En ese clima de ejemplaridad, de alegría serena, de ayudas quizá pequeñas pero frecuentes, de trabajo bien hecho, nos será más fácil llevar al Señor a quienes conviven o trabajan con nosotros. De modo especial en ese apostolado de la Confesión, tan urgente en este tiempo, que la Iglesia nos invita a llevar a cabo. «Toda solicitud y todo trabajo son poco en comparación con el interés de una sola alma. El que devuelve una oveja errante al redil se ha asegurado un abogado poderoso ante Dios». Muchos «abogados poderosos» debemos ganar a través de un apostolado paciente y constante.

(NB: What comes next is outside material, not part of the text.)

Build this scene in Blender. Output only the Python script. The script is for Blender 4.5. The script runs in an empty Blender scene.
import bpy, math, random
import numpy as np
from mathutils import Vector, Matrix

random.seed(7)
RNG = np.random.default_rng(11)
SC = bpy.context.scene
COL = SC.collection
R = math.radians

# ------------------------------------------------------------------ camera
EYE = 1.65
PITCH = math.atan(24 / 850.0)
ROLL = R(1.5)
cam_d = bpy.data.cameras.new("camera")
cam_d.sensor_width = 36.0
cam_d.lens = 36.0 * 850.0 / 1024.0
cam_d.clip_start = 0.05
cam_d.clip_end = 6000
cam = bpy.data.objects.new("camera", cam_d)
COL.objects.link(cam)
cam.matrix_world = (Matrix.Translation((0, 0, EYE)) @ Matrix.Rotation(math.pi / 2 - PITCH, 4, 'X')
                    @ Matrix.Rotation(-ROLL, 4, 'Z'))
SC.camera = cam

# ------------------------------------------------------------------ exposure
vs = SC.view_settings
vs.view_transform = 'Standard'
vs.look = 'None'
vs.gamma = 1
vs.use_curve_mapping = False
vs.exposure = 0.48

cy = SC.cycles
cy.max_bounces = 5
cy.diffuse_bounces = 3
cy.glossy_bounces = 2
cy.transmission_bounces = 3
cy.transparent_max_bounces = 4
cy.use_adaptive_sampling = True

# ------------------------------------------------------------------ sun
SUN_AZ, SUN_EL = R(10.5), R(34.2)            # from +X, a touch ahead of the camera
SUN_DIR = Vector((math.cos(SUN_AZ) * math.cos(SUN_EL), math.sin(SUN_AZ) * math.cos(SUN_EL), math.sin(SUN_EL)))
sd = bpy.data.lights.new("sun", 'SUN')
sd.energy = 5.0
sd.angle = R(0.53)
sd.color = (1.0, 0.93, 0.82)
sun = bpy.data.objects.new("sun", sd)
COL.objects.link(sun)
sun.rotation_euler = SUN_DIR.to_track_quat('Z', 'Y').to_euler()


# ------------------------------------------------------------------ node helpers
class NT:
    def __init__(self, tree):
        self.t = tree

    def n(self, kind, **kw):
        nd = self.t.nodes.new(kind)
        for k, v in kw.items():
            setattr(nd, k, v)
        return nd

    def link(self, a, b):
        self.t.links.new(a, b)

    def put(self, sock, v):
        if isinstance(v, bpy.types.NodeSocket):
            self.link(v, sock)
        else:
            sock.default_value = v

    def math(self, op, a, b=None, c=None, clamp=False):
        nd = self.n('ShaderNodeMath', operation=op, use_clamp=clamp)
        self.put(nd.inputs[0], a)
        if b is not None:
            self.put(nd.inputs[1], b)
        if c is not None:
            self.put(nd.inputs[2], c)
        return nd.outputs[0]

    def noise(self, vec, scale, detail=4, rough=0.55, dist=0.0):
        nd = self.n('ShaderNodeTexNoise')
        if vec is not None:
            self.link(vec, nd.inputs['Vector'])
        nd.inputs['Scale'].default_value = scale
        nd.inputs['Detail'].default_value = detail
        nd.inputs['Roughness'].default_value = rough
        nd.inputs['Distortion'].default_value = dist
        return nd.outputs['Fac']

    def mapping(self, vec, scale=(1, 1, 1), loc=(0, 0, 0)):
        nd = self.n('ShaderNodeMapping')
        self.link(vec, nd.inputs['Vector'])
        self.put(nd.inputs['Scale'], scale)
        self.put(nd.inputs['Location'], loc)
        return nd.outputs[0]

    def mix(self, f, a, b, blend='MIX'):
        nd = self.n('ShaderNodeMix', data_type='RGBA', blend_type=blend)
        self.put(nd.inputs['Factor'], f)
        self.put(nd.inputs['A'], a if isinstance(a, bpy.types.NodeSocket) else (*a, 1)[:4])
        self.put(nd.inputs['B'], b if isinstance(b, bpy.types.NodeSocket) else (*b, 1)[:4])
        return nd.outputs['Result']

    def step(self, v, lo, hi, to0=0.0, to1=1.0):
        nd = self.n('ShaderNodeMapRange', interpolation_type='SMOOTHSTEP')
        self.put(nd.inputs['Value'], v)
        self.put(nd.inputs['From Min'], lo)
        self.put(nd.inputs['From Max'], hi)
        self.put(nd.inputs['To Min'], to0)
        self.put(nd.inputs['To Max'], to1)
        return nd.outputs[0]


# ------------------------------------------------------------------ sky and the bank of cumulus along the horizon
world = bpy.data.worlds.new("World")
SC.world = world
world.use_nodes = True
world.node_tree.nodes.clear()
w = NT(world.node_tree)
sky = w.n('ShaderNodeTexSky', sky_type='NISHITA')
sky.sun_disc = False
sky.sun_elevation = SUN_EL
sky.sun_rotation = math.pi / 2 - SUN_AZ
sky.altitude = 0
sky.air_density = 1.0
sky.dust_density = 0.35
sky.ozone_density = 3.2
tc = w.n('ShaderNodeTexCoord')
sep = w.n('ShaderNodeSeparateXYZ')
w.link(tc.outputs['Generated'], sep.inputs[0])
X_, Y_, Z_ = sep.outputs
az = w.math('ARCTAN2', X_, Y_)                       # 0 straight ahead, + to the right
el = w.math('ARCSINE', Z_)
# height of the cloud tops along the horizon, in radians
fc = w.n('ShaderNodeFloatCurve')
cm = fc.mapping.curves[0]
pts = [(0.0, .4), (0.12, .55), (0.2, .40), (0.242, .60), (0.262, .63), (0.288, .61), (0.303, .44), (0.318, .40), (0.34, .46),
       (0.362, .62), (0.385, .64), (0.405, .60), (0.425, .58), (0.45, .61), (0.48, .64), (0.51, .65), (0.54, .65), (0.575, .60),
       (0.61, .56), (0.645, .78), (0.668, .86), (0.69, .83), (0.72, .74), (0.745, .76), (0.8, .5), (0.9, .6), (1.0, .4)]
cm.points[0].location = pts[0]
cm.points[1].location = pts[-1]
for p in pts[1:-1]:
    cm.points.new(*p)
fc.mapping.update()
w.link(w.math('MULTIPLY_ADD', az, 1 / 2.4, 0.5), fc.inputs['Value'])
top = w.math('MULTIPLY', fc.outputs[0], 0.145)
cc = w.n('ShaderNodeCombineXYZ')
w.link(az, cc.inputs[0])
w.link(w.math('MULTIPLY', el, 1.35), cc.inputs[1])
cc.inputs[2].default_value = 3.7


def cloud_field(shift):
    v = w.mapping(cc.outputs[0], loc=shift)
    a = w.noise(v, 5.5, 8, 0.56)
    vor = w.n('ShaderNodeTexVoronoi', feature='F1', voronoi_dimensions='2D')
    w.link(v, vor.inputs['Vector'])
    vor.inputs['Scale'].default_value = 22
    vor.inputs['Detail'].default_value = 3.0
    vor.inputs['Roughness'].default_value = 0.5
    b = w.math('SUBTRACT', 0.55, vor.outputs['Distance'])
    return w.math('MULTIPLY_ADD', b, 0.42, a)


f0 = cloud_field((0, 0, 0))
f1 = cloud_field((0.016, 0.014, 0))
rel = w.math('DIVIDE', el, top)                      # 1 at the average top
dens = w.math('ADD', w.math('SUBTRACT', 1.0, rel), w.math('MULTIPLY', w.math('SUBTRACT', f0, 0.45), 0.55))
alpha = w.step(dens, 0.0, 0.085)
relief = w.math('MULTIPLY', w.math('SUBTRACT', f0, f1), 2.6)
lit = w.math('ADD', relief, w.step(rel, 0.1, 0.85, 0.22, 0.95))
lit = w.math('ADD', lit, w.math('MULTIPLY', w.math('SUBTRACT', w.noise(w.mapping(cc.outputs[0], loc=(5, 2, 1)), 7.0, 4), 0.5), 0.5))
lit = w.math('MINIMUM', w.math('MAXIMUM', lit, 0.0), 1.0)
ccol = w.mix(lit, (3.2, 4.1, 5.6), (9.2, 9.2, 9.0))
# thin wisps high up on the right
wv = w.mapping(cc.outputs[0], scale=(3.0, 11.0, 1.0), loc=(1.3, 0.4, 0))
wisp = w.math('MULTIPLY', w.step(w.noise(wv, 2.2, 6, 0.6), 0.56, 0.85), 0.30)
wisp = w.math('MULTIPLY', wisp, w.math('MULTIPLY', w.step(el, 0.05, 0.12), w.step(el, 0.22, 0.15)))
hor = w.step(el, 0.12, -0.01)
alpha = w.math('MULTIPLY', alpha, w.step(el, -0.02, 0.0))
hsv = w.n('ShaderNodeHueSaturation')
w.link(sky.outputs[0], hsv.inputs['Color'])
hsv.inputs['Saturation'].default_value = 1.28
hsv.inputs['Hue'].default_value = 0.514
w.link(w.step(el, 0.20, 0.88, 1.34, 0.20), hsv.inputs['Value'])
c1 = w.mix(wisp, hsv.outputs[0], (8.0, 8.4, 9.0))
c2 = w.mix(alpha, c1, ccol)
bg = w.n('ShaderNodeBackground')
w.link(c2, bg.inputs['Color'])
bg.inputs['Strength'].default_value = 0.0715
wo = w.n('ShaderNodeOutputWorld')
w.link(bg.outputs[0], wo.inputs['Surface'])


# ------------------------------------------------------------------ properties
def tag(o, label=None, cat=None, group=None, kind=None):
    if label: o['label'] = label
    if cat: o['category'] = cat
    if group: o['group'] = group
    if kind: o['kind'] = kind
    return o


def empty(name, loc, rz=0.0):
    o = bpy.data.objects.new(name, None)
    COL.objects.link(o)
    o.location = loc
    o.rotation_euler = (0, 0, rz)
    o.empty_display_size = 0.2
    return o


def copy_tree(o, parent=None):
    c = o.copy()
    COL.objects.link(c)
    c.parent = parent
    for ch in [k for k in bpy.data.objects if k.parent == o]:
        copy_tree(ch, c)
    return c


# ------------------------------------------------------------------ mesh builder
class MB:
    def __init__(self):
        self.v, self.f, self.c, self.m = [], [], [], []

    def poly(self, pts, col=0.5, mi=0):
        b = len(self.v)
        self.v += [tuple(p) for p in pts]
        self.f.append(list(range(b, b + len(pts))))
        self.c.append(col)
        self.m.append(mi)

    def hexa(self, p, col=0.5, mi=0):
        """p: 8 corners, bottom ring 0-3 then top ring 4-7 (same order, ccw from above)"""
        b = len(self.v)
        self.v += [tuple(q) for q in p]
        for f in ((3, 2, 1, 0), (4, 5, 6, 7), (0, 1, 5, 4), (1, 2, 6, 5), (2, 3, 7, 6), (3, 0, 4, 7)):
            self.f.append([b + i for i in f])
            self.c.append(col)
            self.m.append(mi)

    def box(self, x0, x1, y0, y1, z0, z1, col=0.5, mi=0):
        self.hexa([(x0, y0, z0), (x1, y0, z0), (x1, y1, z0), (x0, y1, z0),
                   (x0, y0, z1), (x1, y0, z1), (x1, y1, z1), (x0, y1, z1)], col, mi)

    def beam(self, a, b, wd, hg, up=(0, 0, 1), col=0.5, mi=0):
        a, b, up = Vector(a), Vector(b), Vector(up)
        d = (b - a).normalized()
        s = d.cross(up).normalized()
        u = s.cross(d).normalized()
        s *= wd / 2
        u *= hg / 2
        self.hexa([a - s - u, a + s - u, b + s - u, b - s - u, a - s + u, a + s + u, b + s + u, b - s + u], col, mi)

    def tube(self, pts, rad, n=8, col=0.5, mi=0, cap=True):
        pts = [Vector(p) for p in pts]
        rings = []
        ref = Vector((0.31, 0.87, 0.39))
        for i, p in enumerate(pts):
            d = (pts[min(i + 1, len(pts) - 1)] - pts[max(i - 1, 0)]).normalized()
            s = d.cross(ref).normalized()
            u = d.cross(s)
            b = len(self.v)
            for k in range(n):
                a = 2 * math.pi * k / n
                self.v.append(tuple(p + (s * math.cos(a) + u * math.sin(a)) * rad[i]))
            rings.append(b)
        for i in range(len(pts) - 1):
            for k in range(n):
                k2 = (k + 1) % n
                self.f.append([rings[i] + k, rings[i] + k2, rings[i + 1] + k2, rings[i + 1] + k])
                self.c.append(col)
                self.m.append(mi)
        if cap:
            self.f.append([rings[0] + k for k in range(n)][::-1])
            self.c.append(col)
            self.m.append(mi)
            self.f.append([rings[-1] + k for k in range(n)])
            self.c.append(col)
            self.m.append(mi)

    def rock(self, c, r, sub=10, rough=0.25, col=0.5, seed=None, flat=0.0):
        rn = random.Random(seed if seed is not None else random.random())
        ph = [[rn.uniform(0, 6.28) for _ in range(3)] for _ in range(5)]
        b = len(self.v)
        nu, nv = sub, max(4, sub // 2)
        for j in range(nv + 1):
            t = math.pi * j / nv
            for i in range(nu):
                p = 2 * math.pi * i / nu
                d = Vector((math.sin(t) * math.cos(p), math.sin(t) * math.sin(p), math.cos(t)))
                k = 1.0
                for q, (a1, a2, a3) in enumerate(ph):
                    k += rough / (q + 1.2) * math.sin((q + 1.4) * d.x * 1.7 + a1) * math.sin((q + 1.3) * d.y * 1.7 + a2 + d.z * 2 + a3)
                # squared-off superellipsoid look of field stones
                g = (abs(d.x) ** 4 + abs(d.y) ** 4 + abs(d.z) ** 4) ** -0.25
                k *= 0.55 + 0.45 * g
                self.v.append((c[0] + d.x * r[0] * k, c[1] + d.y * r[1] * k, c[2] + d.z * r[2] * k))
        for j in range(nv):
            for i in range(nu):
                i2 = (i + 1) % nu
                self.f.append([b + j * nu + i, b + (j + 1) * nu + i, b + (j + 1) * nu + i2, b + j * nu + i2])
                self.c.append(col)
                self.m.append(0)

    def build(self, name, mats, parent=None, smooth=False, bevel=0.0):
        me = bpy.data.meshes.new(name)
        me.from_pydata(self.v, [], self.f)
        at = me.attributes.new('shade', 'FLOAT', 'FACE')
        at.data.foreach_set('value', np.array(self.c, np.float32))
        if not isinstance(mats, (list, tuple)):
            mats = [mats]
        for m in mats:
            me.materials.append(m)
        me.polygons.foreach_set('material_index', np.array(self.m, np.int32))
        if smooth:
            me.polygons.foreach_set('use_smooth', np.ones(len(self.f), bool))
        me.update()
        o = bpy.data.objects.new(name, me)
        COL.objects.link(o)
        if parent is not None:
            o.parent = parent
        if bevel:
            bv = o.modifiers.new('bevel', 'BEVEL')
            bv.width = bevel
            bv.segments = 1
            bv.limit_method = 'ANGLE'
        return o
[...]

 Para vibrar, para ser fermento, es necesaria la unión con Cristo. No podemos perder esa fuerza interior que nos impulsa al apostolado y que nace de nuestro amor al Señor. Sin esa unión, todo el trabajo y todo el esfuerzo se convertirían en agitación estéril. Siempre ha habido quienes se imaginan –no sin presunción– que van a transformar el mundo con sus fuerzas; pero pronto, en su misma vida y en la de los demás, ven la inconsistencia de sus propósitos. Se cumplen siempre aquellas palabras del Señor: sin Mí no podéis hacer nada.
Por el contrario, cumple su misión de levadura cuando procura que su fe amorosa se manifieste en obras. El amor a Cristo es el origen de todo apostolado, lo que permite al cristiano ser levadura. De aquí la necesidad urgente de alimentar ese amor continuamente mediante una oración personal, sin anonimato, y la recepción frecuente, y sin rutina, de los sacramentos. «Es preciso que seas “hombre de Dios”, hombre de vida interior, hombre de oración y de sacrificio. —Tu apostolado debe ser una superabundancia de tu vida “para adentro”».
Podemos medir nuestro amor a Dios por el empeño que ponemos en influir como cristianos en el trabajo, en la familia, en el ambiente.
Para ser audaces en nuestra vida ordinaria hemos de mirar a Nuestra Señora, porque «el modelo perfecto de esta espiritualidad apostólica es la Santísima Virgen María, Reina de los Apóstoles, la cual, mientras vivió en este mundo una vida igual a la de los demás, llena de preocupaciones familiares y de trabajos, estaba constantemente unida con su Hijo y cooperó de modo singularísimo a la obra del Salvador».